#### Work to do
Pictures stay out of your copy, but everything else in the records below must be repeated exactly.

#### Excerpted data
§

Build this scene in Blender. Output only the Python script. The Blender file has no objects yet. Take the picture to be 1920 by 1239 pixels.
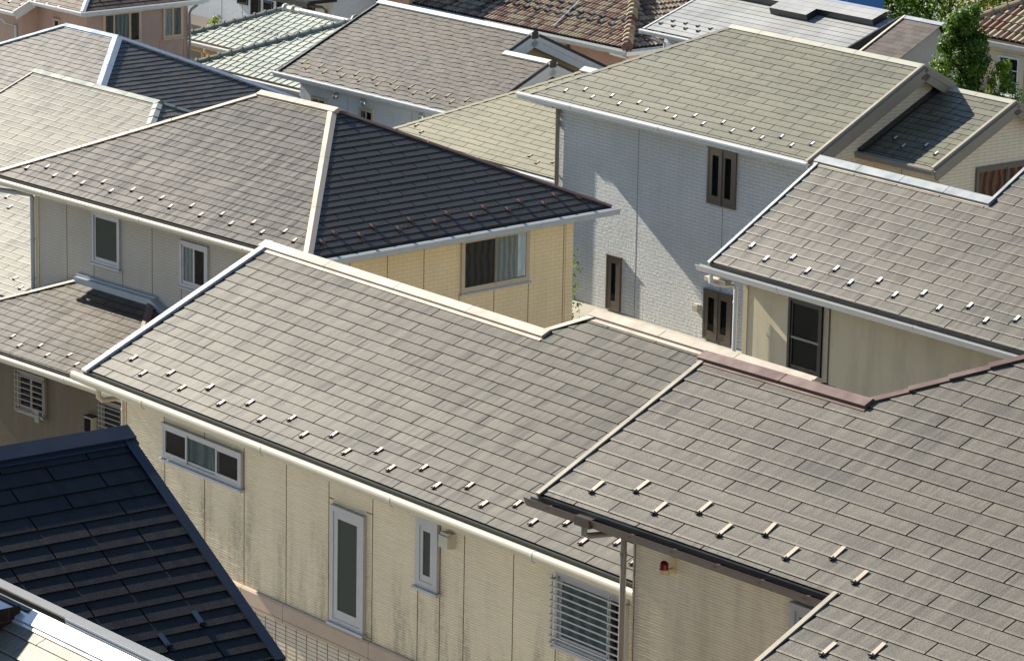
import bpy, bmesh, math, random
from mathutils import Vector, Matrix, Quaternion
random.seed(7)
SC = bpy.context.scene
COL = SC.collection
ZC = 25.0                       # camera height above the lowest ground
R_ = math.radians

# ------------------------------------------------------------------ helpers
def lin(r, g, b):
    f = lambda v: (v/12.92 if v <= .04045 else ((v+.055)/1.055)**2.4)
    return (f(r/255), f(g/255), f(b/255))

def ground_z(x, y):
    d = -.778*x+.628*y
    return 12.5-.115*d if d < 118 else -1.07

def tag(o, label=None, cat=None, group=None, kind=None):
    if label: o['label'] = label
    if cat: o['category'] = cat
    if group: o['group'] = group
    if kind: o['kind'] = kind
    return o

class MB:
    """collects faces and links them as ONE mesh object"""
    def __init__(s): s.v = []; s.f = []; s.m = []; s.uv = []; s.t = []; s.mats = []
    def mi(s, m):
        if m not in s.mats: s.mats.append(m)
        return s.mats.index(m)
    def face(s, pts, m, uv=None, t=None):
        i = len(s.v); s.v += [tuple(p) for p in pts]; n = len(pts)
        s.f.append(tuple(range(i, i+n))); s.m.append(s.mi(m))
        s.uv.append(uv if uv else [(0, 0)]*n); s.t.append(t if t else [(.5, .5)]*n)
    def box(s, x0, x1, y0, y1, z0, z1, m):
        p = [(x0,y0,z0),(x1,y0,z0),(x1,y1,z0),(x0,y1,z0),(x0,y0,z1),(x1,y0,z1),(x1,y1,z1),(x0,y1,z1)]
        for q in ((0,3,2,1),(4,5,6,7),(0,1,5,4),(1,2,6,5),(2,3,7,6),(3,0,4,7)):
            pts = [p[i] for i in q]
            if q in ((0,1,5,4),(2,3,7,6)): uv = [(a[0], a[2]) for a in pts]
            elif q in ((1,2,6,5),(3,0,4,7)): uv = [(a[1], a[2]) for a in pts]
            else: uv = [(a[0], a[1]) for a in pts]
            s.face(pts, m, uv)
    def obox(s, P, U, V, W, m):
        """box from corner P along edge vectors U,V,W"""
        P, U, V, W = map(Vector, (P, U, V, W))
        if U.cross(V).dot(W) < 0: U, V = V, U
        p = [P, P+U, P+U+V, P+V, P+W, P+U+W, P+U+V+W, P+V+W]
        for q in ((0,3,2,1),(4,5,6,7),(0,1,5,4),(1,2,6,5),(2,3,7,6),(3,0,4,7)):
            s.face([p[i] for i in q], m)
    def sweep(s, prof, P, Q, ex, ey, m, caps=True, closed=True):
        """profile [(a,b)] in axes ex,ey carried from P to Q"""
        P, Q, ex, ey = map(Vector, (P, Q, ex, ey)); n = len(prof)
        A = [P+ex*a+ey*b for a, b in prof]; B = [Q+ex*a+ey*b for a, b in prof]
        fl = ex.cross(ey).dot(Q-P) > 0
        for i in range(n if closed else n-1):
            j = (i+1) % n; q = [A[i], A[j], B[j], B[i]]
            s.face(q if fl else q[::-1], m)
        if caps and closed:
            s.face(A[::-1] if fl else A, m); s.face(B if fl else B[::-1], m)
    def tube(s, pts, r, m, n=10):
        pts = [Vector(p) for p in pts]; rings = []
        for i, p in enumerate(pts):
            d = (pts[min(i+1, len(pts)-1)]-pts[max(i-1, 0)]).normalized()
            u = d.orthogonal().normalized() if i == 0 else (rings_u - d*rings_u.dot(d)).normalized()
            rings_u = u; w = d.cross(u)
            rr = r[i] if isinstance(r, (list, tuple)) else r
            rings.append([p+(u*math.cos(2*math.pi*k/n)+w*math.sin(2*math.pi*k/n))*rr for k in range(n)])
        for a, b in zip(rings, rings[1:]):
            for k in range(n): s.face([a[k], a[(k+1) % n], b[(k+1) % n], b[k]], m)
        s.face(rings[0][::-1], m); s.face(rings[-1], m)
    def dome(s, c, axis, r, m, n=14, k=5, stretch=1.0):
        c = Vector(c); a = Vector(axis).normalized(); u = a.orthogonal().normalized(); w = a.cross(u); rings = []
        for i in range(k+1):
            th = math.pi/2*i/k
            rings.append([c+(u*math.cos(2*math.pi*j/n)+w*math.sin(2*math.pi*j/n))*r*math.cos(th)+a*r*stretch*math.sin(th) for j in range(n)])
        for p, q in zip(rings, rings[1:]):
            for j in range(n): s.face([p[j], p[(j+1) % n], q[(j+1) % n], q[j]], m)
        s.face(rings[0][::-1], m)
    def build(s, name, parent=None, off=(0,0,0), smooth=False):
        me = bpy.data.meshes.new(name)
        me.from_pydata([(a[0]-off[0], a[1]-off[1], a[2]-off[2]) for a in s.v], [], s.f)
        for m in s.mats: me.materials.append(m)
        me.polygons.foreach_set('material_index', s.m)
        l1 = me.uv_layers.new(name='UVMap'); l2 = me.uv_layers.new(name='Tile')
        l1.data.foreach_set('uv', [c for f in s.uv for p in f for c in p])
        l2.data.foreach_set('uv', [c for f in s.t for p in f for c in p])
        if smooth:
            bm = bmesh.new(); bm.from_mesh(me); bmesh.ops.remove_doubles(bm, verts=bm.verts, dist=1e-5); bm.to_mesh(me); bm.free()
            me.polygons.foreach_set('use_smooth', [True]*len(me.polygons))
            me.set_sharp_from_angle(angle=R_(38))
        me.update()
        o = bpy.data.objects.new(name, me); COL.objects.link(o)
        if parent: o.parent = parent
        return o

class House:
    def __init__(s, label, dy, ox, oy, name='house', cat='house'):
        s.dy = dy; c, n = math.cos(R_(dy)), math.sin(R_(dy))
        wx, wy = c*ox-n*oy, n*ox+c*oy
        s.gz = ground_z(wx, wy)
        s.off = (ox, oy, s.gz)
        s.root = bpy.data.objects.new(name, None); COL.objects.link(s.root)
        s.root.location = (wx, wy, s.gz); s.root.rotation_euler = (0, 0, R_(dy))
        s.root.empty_display_size = .5
        tag(s.root, label, cat)
    def part(s, name, mb, parent=None, smooth=False, label=None):
        o = mb.build(name, parent or s.root, s.off, smooth)
        if label: o['label'] = label
        return o
    def place(s, o, p, parent):
        o.parent = parent; o.location = (p[0]-s.off[0], p[1]-s.off[1], p[2]-s.off[2])

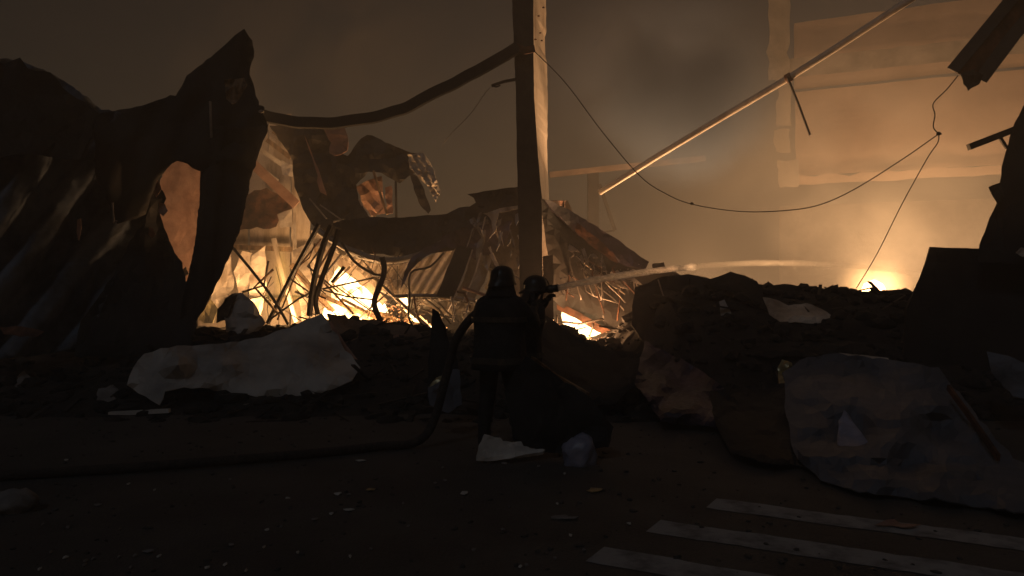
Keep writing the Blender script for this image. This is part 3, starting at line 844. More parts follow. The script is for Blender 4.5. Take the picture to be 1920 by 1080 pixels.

§

#### Solution to this problem
Build this scene in Blender. Output only the Python script. The Blender file has no objects yet. Take the picture to be 1920 by 1239 pixels.
import bpy, bmesh, math, random
from mathutils import Vector, Matrix, Quaternion
random.seed(7)
SC = bpy.context.scene
COL = SC.collection
ZC = 25.0                       # camera height above the lowest ground
R_ = math.radians

# ------------------------------------------------------------------ helpers
def lin(r, g, b):
    f = lambda v: (v/12.92 if v <= .04045 else ((v+.055)/1.055)**2.4)
    return (f(r/255), f(g/255), f(b/255))

def ground_z(x, y):
    d = -.778*x+.628*y
    return 12.5-.115*d if d < 118 else -1.07

def tag(o, label=None, cat=None, group=None, kind=None):
    if label: o['label'] = label
    if cat: o['category'] = cat
    if group: o['group'] = group
    if kind: o['kind'] = kind
    return o

class MB:
    """collects faces and links them as ONE mesh object"""
    def __init__(s): s.v = []; s.f = []; s.m = []; s.uv = []; s.t = []; s.mats = []
    def mi(s, m):
        if m not in s.mats: s.mats.append(m)
        return s.mats.index(m)
    def face(s, pts, m, uv=None, t=None):
        i = len(s.v); s.v += [tuple(p) for p in pts]; n = len(pts)
        s.f.append(tuple(range(i, i+n))); s.m.append(s.mi(m))
        s.uv.append(uv if uv else [(0, 0)]*n); s.t.append(t if t else [(.5, .5)]*n)
    def box(s, x0, x1, y0, y1, z0, z1, m):
        p = [(x0,y0,z0),(x1,y0,z0),(x1,y1,z0),(x0,y1,z0),(x0,y0,z1),(x1,y0,z1),(x1,y1,z1),(x0,y1,z1)]
        for q in ((0,3,2,1),(4,5,6,7),(0,1,5,4),(1,2,6,5),(2,3,7,6),(3,0,4,7)):
            pts = [p[i] for i in q]
            if q in ((0,1,5,4),(2,3,7,6)): uv = [(a[0], a[2]) for a in pts]
            elif q in ((1,2,6,5),(3,0,4,7)): uv = [(a[1], a[2]) for a in pts]
            else: uv = [(a[0], a[1]) for a in pts]
            s.face(pts, m, uv)
    def obox(s, P, U, V, W, m):
        """box from corner P along edge vectors U,V,W"""
        P, U, V, W = map(Vector, (P, U, V, W))
        if U.cross(V).dot(W) < 0: U, V = V, U
        p = [P, P+U, P+U+V, P+V, P+W, P+U+W, P+U+V+W, P+V+W]
        for q in ((0,3,2,1),(4,5,6,7),(0,1,5,4),(1,2,6,5),(2,3,7,6),(3,0,4,7)):
            s.face([p[i] for i in q], m)
    def sweep(s, prof, P, Q, ex, ey, m, caps=True, closed=True):
        """profile [(a,b)] in axes ex,ey carried from P to Q"""
        P, Q, ex, ey = map(Vector, (P, Q, ex, ey)); n = len(prof)
        A = [P+ex*a+ey*b for a, b in prof]; B = [Q+ex*a+ey*b for a, b in prof]
        fl = ex.cross(ey).dot(Q-P) > 0
        for i in range(n if closed else n-1):
            j = (i+1) % n; q = [A[i], A[j], B[j], B[i]]
            s.face(q if fl else q[::-1], m)
        if caps and closed:
            s.face(A[::-1] if fl else A, m); s.face(B if fl else B[::-1], m)
    def tube(s, pts, r, m, n=10):
        pts = [Vector(p) for p in pts]; rings = []
        for i, p in enumerate(pts):
            d = (pts[min(i+1, len(pts)-1)]-pts[max(i-1, 0)]).normalized()
            u = d.orthogonal().normalized() if i == 0 else (rings_u - d*rings_u.dot(d)).normalized()
            rings_u = u; w = d.cross(u)
            rr = r[i] if isinstance(r, (list, tuple)) else r
            rings.append([p+(u*math.cos(2*math.pi*k/n)+w*math.sin(2*math.pi*k/n))*rr for k in range(n)])
        for a, b in zip(rings, rings[1:]):
            for k in range(n): s.face([a[k], a[(k+1) % n], b[(k+1) % n], b[k]], m)
        s.face(rings[0][::-1], m); s.face(rings[-1], m)
    def dome(s, c, axis, r, m, n=14, k=5, stretch=1.0):
        c = Vector(c); a = Vector(axis).normalized(); u = a.orthogonal().normalized(); w = a.cross(u); rings = []
        for i in range(k+1):
            th = math.pi/2*i/k
            rings.append([c+(u*math.cos(2*math.pi*j/n)+w*math.sin(2*math.pi*j/n))*r*math.cos(th)+a*r*stretch*math.sin(th) for j in range(n)])
        for p, q in zip(rings, rings[1:]):
            for j in range(n): s.face([p[j], p[(j+1) % n], q[(j+1) % n], q[j]], m)
        s.face(rings[0][::-1], m)
    def build(s, name, parent=None, off=(0,0,0), smooth=False):
        me = bpy.data.meshes.new(name)
        me.from_pydata([(a[0]-off[0], a[1]-off[1], a[2]-off[2]) for a in s.v], [], s.f)
        for m in s.mats: me.materials.append(m)
        me.polygons.foreach_set('material_index', s.m)
        l1 = me.uv_layers.new(name='UVMap'); l2 = me.uv_layers.new(name='Tile')
        l1.data.foreach_set('uv', [c for f in s.uv for p in f for c in p])
        l2.data.foreach_set('uv', [c for f in s.t for p in f for c in p])
        if smooth:
            bm = bmesh.new(); bm.from_mesh(me); bmesh.ops.remove_doubles(bm, verts=bm.verts, dist=1e-5); bm.to_mesh(me); bm.free()
            me.polygons.foreach_set('use_smooth', [True]*len(me.polygons))
            me.set_sharp_from_angle(angle=R_(38))
        me.update()
        o = bpy.data.objects.new(name, me); COL.objects.link(o)
        if parent: o.parent = parent
        return o

class House:
    def __init__(s, label, dy, ox, oy, name='house', cat='house'):
        s.dy = dy; c, n = math.cos(R_(dy)), math.sin(R_(dy))
        wx, wy = c*ox-n*oy, n*ox+c*oy
        s.gz = ground_z(wx, wy)
        s.off = (ox, oy, s.gz)
        s.root = bpy.data.objects.new(name, None); COL.objects.link(s.root)
        s.root.location = (wx, wy, s.gz); s.root.rotation_euler = (0, 0, R_(dy))
        s.root.empty_display_size = .5
        tag(s.root, label, cat)
    def part(s, name, mb, parent=None, smooth=False, label=None):
        o = mb.build(name, parent or s.root, s.off, smooth)
        if label: o['label'] = label
        return o
    def place(s, o, p, parent):
        o.parent = parent; o.location = (p[0]-s.off[0], p[1]-s.off[1], p[2]-s.off[2])

Keep writing the Blender script for this image. This is part 3, starting at line 844. More parts follow. The script is for Blender 4.5. Take the picture to be 1920 by 1080 pixels.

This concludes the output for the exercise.